What you are asked to do
Extract, unchanged, every line from the top of the material below through the line with "front bed', 'pillow')", and no more.

________________

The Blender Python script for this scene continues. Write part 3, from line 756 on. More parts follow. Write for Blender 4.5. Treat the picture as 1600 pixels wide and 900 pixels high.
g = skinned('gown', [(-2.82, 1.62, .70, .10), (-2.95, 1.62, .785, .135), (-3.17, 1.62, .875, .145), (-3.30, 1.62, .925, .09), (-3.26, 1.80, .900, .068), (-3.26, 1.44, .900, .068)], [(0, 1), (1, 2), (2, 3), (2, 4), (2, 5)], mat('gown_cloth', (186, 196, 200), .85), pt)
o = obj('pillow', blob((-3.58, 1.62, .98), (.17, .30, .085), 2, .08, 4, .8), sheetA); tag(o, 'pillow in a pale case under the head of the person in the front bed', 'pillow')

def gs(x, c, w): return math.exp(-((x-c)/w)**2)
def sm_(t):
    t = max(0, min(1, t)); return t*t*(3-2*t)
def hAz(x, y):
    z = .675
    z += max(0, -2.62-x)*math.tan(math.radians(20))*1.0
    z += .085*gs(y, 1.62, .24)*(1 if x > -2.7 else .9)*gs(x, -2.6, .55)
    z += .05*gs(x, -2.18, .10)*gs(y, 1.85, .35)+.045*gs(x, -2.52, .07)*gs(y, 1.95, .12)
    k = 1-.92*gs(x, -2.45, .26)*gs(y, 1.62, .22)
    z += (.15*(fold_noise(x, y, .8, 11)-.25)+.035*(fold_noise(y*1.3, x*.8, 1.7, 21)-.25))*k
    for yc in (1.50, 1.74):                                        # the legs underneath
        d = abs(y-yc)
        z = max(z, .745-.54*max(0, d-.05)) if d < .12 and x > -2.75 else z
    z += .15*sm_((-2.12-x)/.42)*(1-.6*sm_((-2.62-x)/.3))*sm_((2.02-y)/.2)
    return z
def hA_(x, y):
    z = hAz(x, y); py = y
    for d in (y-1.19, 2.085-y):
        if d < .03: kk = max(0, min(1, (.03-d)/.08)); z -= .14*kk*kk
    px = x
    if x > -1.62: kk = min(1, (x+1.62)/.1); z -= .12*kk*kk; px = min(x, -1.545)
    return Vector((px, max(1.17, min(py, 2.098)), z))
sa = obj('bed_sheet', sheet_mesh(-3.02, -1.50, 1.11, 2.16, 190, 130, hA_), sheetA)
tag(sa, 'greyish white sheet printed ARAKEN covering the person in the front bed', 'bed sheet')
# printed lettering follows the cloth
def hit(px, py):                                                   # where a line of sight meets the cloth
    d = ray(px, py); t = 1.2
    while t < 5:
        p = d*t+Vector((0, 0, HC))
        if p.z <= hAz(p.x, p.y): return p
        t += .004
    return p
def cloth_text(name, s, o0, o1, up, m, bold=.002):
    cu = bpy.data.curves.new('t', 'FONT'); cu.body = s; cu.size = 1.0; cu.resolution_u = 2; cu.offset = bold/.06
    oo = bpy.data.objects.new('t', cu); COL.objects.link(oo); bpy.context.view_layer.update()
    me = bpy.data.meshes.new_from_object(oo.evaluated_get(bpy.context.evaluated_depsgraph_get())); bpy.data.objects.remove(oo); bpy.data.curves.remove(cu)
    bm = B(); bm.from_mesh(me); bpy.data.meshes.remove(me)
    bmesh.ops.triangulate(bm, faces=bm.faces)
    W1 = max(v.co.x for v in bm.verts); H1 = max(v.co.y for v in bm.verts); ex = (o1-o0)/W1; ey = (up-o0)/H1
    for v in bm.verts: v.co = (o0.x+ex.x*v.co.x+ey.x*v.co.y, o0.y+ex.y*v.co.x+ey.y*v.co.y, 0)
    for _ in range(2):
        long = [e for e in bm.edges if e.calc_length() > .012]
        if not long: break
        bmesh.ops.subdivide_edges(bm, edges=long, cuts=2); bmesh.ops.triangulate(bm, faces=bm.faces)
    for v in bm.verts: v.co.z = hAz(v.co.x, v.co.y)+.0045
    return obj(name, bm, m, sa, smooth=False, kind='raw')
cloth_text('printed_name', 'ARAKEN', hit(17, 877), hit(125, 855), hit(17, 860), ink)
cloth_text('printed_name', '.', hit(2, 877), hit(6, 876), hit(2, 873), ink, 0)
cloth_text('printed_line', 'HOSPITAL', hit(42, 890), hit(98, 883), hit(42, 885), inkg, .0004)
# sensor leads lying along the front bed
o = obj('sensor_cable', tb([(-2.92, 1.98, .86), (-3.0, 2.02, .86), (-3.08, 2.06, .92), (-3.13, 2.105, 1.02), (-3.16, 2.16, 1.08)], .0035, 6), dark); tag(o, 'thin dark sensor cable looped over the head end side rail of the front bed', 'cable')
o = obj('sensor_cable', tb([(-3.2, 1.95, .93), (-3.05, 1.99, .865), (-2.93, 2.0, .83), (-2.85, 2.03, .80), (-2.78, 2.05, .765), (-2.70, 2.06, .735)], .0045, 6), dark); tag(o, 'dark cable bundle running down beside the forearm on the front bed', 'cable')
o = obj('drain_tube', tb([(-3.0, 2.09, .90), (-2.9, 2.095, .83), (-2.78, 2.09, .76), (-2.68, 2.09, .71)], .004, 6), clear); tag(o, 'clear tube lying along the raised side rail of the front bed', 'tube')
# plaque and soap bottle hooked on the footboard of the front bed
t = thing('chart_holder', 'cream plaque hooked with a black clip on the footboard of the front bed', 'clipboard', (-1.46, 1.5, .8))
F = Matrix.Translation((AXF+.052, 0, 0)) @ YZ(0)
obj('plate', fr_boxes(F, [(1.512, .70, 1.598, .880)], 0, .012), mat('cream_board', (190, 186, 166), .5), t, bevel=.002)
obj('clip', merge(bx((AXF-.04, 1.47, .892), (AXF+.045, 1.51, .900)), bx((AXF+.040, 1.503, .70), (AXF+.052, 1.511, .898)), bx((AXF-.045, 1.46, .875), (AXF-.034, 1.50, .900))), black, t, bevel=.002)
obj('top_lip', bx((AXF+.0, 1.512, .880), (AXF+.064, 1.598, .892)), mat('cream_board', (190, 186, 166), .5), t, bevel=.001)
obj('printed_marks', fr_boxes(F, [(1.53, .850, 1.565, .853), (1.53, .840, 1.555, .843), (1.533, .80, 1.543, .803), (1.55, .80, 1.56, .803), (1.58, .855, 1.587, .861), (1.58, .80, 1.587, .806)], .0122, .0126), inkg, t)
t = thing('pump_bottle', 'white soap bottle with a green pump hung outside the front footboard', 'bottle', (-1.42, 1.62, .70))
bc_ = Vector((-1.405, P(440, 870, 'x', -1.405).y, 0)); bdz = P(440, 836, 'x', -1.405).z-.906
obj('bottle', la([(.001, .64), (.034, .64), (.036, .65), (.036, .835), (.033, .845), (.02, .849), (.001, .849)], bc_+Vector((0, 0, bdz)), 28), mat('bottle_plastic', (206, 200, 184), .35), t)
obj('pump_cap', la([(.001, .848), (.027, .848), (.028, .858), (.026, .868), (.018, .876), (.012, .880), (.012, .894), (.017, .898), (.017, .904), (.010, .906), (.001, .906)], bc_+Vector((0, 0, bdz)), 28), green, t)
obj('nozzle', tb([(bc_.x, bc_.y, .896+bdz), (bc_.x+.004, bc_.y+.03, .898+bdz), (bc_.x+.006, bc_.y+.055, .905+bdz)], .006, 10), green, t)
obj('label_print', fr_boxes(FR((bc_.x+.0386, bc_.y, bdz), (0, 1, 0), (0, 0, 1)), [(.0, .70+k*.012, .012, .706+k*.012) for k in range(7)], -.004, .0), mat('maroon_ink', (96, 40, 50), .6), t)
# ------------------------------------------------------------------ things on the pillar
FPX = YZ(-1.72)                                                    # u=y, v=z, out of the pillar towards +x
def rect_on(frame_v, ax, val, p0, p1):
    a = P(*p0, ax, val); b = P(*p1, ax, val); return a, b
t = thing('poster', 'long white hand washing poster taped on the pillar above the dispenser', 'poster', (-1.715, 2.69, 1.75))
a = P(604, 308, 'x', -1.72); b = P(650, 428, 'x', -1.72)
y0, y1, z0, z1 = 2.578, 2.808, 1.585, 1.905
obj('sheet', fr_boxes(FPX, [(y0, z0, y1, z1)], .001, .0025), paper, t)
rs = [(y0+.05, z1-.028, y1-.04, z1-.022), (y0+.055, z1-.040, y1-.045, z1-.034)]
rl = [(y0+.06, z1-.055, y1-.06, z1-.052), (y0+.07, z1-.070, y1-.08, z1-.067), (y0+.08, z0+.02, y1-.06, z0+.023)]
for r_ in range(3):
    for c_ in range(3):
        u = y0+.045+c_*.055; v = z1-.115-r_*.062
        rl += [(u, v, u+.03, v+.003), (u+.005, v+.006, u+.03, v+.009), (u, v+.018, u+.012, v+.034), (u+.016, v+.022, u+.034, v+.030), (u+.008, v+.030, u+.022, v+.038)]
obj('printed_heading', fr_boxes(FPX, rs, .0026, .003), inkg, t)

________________

Exercise solution
The Blender Python script for this scene continues. Write part 3, from line 756 on. More parts follow. Write for Blender 4.5. Treat the picture as 1600 pixels wide and 900 pixels high.
g = skinned('gown', [(-2.82, 1.62, .70, .10), (-2.95, 1.62, .785, .135), (-3.17, 1.62, .875, .145), (-3.30, 1.62, .925, .09), (-3.26, 1.80, .900, .068), (-3.26, 1.44, .900, .068)], [(0, 1), (1, 2), (2, 3), (2, 4), (2, 5)], mat('gown_cloth', (186, 196, 200), .85), pt)
o = obj('pillow', blob((-3.58, 1.62, .98), (.17, .30, .085), 2, .08, 4, .8), sheetA); tag(o, 'pillow in a pale case under the head of the person in the front bed', 'pillow')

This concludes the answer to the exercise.